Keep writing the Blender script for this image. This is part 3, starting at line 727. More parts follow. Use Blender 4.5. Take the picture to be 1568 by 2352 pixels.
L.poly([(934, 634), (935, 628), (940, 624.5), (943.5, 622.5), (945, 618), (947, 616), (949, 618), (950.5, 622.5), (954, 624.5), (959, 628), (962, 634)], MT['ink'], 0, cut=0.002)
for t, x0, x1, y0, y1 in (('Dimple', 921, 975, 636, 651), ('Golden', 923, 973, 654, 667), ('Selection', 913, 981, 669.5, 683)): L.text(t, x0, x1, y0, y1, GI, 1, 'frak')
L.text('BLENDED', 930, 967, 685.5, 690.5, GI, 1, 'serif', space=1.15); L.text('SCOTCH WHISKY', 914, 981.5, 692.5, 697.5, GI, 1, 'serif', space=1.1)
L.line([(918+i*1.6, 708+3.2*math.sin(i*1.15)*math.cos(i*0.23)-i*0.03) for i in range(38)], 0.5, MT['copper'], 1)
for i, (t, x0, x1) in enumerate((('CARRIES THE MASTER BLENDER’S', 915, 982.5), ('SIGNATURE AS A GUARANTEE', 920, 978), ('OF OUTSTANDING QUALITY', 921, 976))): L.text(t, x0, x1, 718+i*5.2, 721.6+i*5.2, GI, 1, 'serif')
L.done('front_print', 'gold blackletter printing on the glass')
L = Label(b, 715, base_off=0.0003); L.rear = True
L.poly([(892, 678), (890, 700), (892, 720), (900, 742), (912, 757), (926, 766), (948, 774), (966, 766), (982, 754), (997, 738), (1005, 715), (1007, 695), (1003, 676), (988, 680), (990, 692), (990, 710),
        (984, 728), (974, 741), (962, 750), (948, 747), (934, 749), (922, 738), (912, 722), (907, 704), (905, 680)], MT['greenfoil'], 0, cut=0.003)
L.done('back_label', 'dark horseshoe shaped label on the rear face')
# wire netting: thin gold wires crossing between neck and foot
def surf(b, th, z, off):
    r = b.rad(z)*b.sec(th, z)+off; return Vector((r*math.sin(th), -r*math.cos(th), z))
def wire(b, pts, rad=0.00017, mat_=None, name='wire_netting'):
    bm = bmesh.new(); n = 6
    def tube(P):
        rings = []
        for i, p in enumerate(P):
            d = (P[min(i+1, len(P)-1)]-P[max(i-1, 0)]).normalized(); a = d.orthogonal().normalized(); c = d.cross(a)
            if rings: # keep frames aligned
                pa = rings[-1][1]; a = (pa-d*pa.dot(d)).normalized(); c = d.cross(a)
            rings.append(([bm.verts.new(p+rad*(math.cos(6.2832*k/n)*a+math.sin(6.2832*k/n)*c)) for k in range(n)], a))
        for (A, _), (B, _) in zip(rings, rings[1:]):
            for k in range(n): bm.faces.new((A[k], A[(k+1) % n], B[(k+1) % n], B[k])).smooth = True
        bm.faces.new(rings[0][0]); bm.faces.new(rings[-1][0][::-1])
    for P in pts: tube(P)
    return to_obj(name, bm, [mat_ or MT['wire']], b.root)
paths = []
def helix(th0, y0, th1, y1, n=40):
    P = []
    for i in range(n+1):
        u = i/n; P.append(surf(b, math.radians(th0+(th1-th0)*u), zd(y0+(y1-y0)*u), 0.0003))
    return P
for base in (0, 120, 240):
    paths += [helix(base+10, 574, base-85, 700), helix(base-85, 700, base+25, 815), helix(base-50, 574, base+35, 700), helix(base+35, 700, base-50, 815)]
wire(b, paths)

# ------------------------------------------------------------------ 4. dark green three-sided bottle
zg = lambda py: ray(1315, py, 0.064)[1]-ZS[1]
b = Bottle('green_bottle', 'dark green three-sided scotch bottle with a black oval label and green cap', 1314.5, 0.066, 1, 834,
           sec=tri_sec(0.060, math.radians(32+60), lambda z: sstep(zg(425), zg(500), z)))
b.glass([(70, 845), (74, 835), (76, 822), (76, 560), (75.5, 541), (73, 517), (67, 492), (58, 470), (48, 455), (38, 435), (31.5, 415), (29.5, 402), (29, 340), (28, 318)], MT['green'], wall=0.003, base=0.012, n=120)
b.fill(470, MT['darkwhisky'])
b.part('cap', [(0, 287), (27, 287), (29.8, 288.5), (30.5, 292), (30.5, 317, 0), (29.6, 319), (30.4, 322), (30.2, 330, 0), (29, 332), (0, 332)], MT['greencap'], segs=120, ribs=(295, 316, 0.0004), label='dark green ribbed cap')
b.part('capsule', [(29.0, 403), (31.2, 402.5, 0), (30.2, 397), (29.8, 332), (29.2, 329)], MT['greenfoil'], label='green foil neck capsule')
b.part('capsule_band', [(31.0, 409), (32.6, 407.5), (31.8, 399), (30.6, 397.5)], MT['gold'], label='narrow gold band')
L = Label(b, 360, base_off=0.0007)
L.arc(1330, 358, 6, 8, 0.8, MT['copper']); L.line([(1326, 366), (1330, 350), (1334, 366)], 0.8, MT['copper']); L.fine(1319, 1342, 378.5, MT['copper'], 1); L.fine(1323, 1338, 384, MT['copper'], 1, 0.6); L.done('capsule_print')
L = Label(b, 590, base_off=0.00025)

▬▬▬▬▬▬

Your task is to return the full listing exactly as it was given.

Keep writing the Blender script for this image. This is part 3, starting at line 727. More parts follow. Use Blender 4.5. Take the picture to be 1568 by 2352 pixels.
L.poly([(934, 634), (935, 628), (940, 624.5), (943.5, 622.5), (945, 618), (947, 616), (949, 618), (950.5, 622.5), (954, 624.5), (959, 628), (962, 634)], MT['ink'], 0, cut=0.002)
for t, x0, x1, y0, y1 in (('Dimple', 921, 975, 636, 651), ('Golden', 923, 973, 654, 667), ('Selection', 913, 981, 669.5, 683)): L.text(t, x0, x1, y0, y1, GI, 1, 'frak')
L.text('BLENDED', 930, 967, 685.5, 690.5, GI, 1, 'serif', space=1.15); L.text('SCOTCH WHISKY', 914, 981.5, 692.5, 697.5, GI, 1, 'serif', space=1.1)
L.line([(918+i*1.6, 708+3.2*math.sin(i*1.15)*math.cos(i*0.23)-i*0.03) for i in range(38)], 0.5, MT['copper'], 1)
for i, (t, x0, x1) in enumerate((('CARRIES THE MASTER BLENDER’S', 915, 982.5), ('SIGNATURE AS A GUARANTEE', 920, 978), ('OF OUTSTANDING QUALITY', 921, 976))): L.text(t, x0, x1, 718+i*5.2, 721.6+i*5.2, GI, 1, 'serif')
L.done('front_print', 'gold blackletter printing on the glass')
L = Label(b, 715, base_off=0.0003); L.rear = True
L.poly([(892, 678), (890, 700), (892, 720), (900, 742), (912, 757), (926, 766), (948, 774), (966, 766), (982, 754), (997, 738), (1005, 715), (1007, 695), (1003, 676), (988, 680), (990, 692), (990, 710),
        (984, 728), (974, 741), (962, 750), (948, 747), (934, 749), (922, 738), (912, 722), (907, 704), (905, 680)], MT['greenfoil'], 0, cut=0.003)
L.done('back_label', 'dark horseshoe shaped label on the rear face')
# wire netting: thin gold wires crossing between neck and foot
def surf(b, th, z, off):
    r = b.rad(z)*b.sec(th, z)+off; return Vector((r*math.sin(th), -r*math.cos(th), z))
def wire(b, pts, rad=0.00017, mat_=None, name='wire_netting'):
    bm = bmesh.new(); n = 6
    def tube(P):
        rings = []
        for i, p in enumerate(P):
            d = (P[min(i+1, len(P)-1)]-P[max(i-1, 0)]).normalized(); a = d.orthogonal().normalized(); c = d.cross(a)
            if rings: # keep frames aligned
                pa = rings[-1][1]; a = (pa-d*pa.dot(d)).normalized(); c = d.cross(a)
            rings.append(([bm.verts.new(p+rad*(math.cos(6.2832*k/n)*a+math.sin(6.2832*k/n)*c)) for k in range(n)], a))
        for (A, _), (B, _) in zip(rings, rings[1:]):
            for k in range(n): bm.faces.new((A[k], A[(k+1) % n], B[(k+1) % n], B[k])).smooth = True
        bm.faces.new(rings[0][0]); bm.faces.new(rings[-1][0][::-1])
    for P in pts: tube(P)
    return to_obj(name, bm, [mat_ or MT['wire']], b.root)
paths = []
def helix(th0, y0, th1, y1, n=40):
    P = []
    for i in range(n+1):
        u = i/n; P.append(surf(b, math.radians(th0+(th1-th0)*u), zd(y0+(y1-y0)*u), 0.0003))
    return P
for base in (0, 120, 240):
    paths += [helix(base+10, 574, base-85, 700), helix(base-85, 700, base+25, 815), helix(base-50, 574, base+35, 700), helix(base+35, 700, base-50, 815)]
wire(b, paths)

# ------------------------------------------------------------------ 4. dark green three-sided bottle
zg = lambda py: ray(1315, py, 0.064)[1]-ZS[1]
b = Bottle('green_bottle', 'dark green three-sided scotch bottle with a black oval label and green cap', 1314.5, 0.066, 1, 834,
           sec=tri_sec(0.060, math.radians(32+60), lambda z: sstep(zg(425), zg(500), z)))
b.glass([(70, 845), (74, 835), (76, 822), (76, 560), (75.5, 541), (73, 517), (67, 492), (58, 470), (48, 455), (38, 435), (31.5, 415), (29.5, 402), (29, 340), (28, 318)], MT['green'], wall=0.003, base=0.012, n=120)
b.fill(470, MT['darkwhisky'])
b.part('cap', [(0, 287), (27, 287), (29.8, 288.5), (30.5, 292), (30.5, 317, 0), (29.6, 319), (30.4, 322), (30.2, 330, 0), (29, 332), (0, 332)], MT['greencap'], segs=120, ribs=(295, 316, 0.0004), label='dark green ribbed cap')
b.part('capsule', [(29.0, 403), (31.2, 402.5, 0), (30.2, 397), (29.8, 332), (29.2, 329)], MT['greenfoil'], label='green foil neck capsule')
b.part('capsule_band', [(31.0, 409), (32.6, 407.5), (31.8, 399), (30.6, 397.5)], MT['gold'], label='narrow gold band')
L = Label(b, 360, base_off=0.0007)
L.arc(1330, 358, 6, 8, 0.8, MT['copper']); L.line([(1326, 366), (1330, 350), (1334, 366)], 0.8, MT['copper']); L.fine(1319, 1342, 378.5, MT['copper'], 1); L.fine(1323, 1338, 384, MT['copper'], 1, 0.6); L.done('capsule_print')
L = Label(b, 590, base_off=0.00025)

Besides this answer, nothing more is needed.